If you don’t have this sales data yet, you can use Adwords to send traffic and start tracking your conversion rate to obtain the data you need.
You can sign up free for google adwords. Then proceed to (https://www.google.com/adsense/adsense-resources ). This will allow you to go through the free tutorials and training that Google provides. This is almost enough to start a successful campaign. After all, Google wants you to succeed and continue spending with them. Go ahead and sign up to start familiarizing yourself with the service.
Google wants your ads to be relevant. Since Google’s business is providing quality search results for its users, it does not want irrelevant ads cluttering its search results. They have therefore introduced the “Quality Score”, which scores your ad, keywords you bid on, and the page your ad links to, based on relevance to each other.
Simply put; If you bid on the “Video Conversion Software” keyword phrase, then your ad should include this phrase in its title and description, and the page that it points to should be information about this exact topic (at least 500 words of text). This will generally get you a good quality score. Sounds simple? You’d be surprised how many people get it wrong!

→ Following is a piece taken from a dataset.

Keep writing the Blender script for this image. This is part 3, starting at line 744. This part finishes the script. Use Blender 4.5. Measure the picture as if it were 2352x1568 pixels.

Your quality score will also be influenced by the click through rate that you get in relation to the number of times your ad appears in a search result for users (called impressions). The assumption is that if nobody is clicking on your ad, then its not relevant to what the user is searching for. Keeping above 2.0% click through rate will generally keep your quality score high.
A good quality score allows your ad to rank higher in the search results while maintaining a low cost per click. It’s possible to rank better than a competitor at a fifth of the cost per click, simply because his ad and landing page text may be less relevant to the chosen keywords than your ad. This can be the difference between profitability and failure.
You may wish to view Pay-Per-Click Campaigns: How to Succeed in PPC for some valuable tips for all levels of expertise.
In summary, pay per click is competitive, but viable, sometimes hugely successful and other times disastrous. Fortunately, in almost any market, there is a path to take to a successful campaign. If you have the budget, I’d recommend leaving it to professionals who have proven track records over the years.